What is Revenue Performance Management and is it Here to Stay?

In the world of enterprise software, we just love three-letter acronyms. The latest one of note is RPM or Revenue Performance Management. RPM refers to a strategy that goes beyond automating marketing campaigns to managing visibility into revenue and ultimately growing revenue faster and more effectively. Sounds pretty good.

It also sounds like something I’ve heard of before – marketing automation. Marketing automation has allowed marketers to measure the response to a campaign, helping justify current and future campaign investments. And it’s provided better insight into prospect behavior so marketing and sales can engage the customer base more effectively. But RPM goes further by using this data to determine the ways marketing and sales’ activities affect revenue. With its layer of revenue analytics, RPM gives insight into what’s driving or impeding revenue so adjustments can be made and ROI improved accordingly.

So, where did this term come from? Eloqua and Marketo seem to be the progenitors, though it is hard to tell who’s whiteboard it showed up on first. But what is the motivation for introducing RPM into the enterprise software lexicon? Here are the main motivations that I see:

  • Introduce more sophisticated and differentiated analytical capabilities makes it easier for companies like Eloqua and Marketo to stand out in an overly-saturated marketing automation market;
  • Give marketers the power to gain a more strategic role in the company; and
  • Gain attention from the real decision-makers (C-level executives) who lead the projects and hold the wallet.

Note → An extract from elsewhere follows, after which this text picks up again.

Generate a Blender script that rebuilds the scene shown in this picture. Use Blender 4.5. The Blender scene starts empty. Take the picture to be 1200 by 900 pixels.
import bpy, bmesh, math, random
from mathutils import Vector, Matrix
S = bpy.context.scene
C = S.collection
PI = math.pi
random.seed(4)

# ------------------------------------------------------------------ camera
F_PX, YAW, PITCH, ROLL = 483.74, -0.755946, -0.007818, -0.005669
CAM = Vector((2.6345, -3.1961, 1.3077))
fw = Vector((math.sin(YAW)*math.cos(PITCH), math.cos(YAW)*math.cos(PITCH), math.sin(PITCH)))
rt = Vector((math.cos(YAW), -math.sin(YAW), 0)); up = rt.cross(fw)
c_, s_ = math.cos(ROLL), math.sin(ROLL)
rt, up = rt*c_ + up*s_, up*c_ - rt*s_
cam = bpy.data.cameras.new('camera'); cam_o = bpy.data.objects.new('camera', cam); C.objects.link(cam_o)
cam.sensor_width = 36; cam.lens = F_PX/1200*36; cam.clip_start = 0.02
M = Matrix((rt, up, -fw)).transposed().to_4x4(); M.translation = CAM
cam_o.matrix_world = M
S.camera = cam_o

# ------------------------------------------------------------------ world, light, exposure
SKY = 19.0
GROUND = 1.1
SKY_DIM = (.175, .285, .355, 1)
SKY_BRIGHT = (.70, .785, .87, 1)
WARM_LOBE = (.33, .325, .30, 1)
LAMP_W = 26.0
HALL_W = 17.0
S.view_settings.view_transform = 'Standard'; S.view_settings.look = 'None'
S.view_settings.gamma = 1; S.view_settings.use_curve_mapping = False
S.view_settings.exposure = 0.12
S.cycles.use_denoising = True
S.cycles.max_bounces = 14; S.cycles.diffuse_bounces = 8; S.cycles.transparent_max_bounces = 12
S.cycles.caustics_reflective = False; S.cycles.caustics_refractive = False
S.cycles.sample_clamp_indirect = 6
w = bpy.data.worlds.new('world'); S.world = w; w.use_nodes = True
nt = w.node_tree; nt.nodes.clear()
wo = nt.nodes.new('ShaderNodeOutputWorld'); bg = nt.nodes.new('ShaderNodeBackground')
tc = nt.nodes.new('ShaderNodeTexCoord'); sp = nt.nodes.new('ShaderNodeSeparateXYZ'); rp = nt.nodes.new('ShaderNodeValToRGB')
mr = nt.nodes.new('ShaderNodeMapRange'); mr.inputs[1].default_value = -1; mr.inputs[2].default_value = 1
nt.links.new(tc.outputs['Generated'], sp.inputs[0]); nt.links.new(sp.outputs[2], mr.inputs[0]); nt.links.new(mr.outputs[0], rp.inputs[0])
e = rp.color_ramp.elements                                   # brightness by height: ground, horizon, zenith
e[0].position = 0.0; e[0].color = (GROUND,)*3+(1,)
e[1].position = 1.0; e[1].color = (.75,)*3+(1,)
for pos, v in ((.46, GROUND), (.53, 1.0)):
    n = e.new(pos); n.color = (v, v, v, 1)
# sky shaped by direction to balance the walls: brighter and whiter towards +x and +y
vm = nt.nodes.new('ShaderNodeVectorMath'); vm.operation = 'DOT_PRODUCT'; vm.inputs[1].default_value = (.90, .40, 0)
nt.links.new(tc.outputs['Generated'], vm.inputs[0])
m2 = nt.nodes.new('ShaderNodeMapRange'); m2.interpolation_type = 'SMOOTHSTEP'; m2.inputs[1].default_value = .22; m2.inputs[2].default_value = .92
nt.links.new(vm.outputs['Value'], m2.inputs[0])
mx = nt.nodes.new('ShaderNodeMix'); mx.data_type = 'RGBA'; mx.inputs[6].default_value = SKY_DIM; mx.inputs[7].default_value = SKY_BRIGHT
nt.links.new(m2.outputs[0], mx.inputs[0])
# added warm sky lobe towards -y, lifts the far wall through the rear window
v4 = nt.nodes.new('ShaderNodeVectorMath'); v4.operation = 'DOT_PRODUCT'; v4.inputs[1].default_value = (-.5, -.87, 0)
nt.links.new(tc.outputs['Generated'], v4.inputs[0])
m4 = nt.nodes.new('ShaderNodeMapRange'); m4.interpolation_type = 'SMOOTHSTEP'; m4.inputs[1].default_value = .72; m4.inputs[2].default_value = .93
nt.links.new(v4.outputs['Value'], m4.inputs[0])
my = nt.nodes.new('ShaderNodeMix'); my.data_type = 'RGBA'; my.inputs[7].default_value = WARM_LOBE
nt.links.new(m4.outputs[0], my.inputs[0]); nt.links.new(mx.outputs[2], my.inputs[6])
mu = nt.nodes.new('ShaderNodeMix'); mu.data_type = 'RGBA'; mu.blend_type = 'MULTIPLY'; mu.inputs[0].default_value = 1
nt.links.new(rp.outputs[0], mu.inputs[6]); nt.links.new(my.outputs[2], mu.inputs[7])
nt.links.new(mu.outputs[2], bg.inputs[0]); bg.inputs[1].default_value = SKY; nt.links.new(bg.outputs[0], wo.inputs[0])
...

Lauren Carlson over at MASG provides a own comprehensive analysis that can be found here: http://www.marketingautomationsoftware.com/blog/revenue-performance-management-rpm-the-next-great-enterprise-acronym-1040711/. A more high-level overview is provided below.

Marketing Automation vs. RPM
The marketing automation market has been growing quite rapidly over the last few years. There are stand-out leaders such as Eloqua and Marketo, but new entrants are appearing regularly and vying for market share. However, the majority of leading products mirror each other in core functionality. Supported by growing R&D budgets and with pressure from larger enterprise organizations, these leaders have invested in more sophisticated analytics and data integration for their systems. This added functionality provides the user with a more holistic view of the revenue cycle so they can see what is working and what is not. From there, they can use the traditional tools in marketing automation to take action.

Empowering Marketers
Marketers are traditionally viewed as the creative types, with strong left-brain orientation. While RPM is a set of functions, it is even more so a strategy that requires a level of analytical capabilities common with the right-brain oriented. Marketo and Eloqua realize this and are investing a pretty penny in helping marketers execute on this cross-functional level. They are teaching marketers to adopt more quantitative measures, which helps them to prove their accountability to C-level execs. Armed with this information, marketers will gain more funding and, more importantly, more respect from the higher-ups.

Appealing to the C’s
Since we are on the subject of C-level execs, let’s discuss the appeal that RPM holds for them – REVENUE. Marketing automation software is seen as the marketer’s domain, but revenue, performance and management are all things that execs can get behind. The CFO is not concerened with campaign management and lead scoring. What she is concerned with is moving the needle on revenue. That is what RPM aims to do. Now you have her attention. Now she is ready to pull out the check book. And the vendors that get these checks will be the ones that rise up above their competition.

These are all interesting points to discuss, but RPM is still in a very nascent state. It will be interesting to see how it develops. Will it be the next big enterprise TLA? Or will it be swallowed up by an existing giant like CRM? At this point, it’s hard to say, but it will be interesting to watch.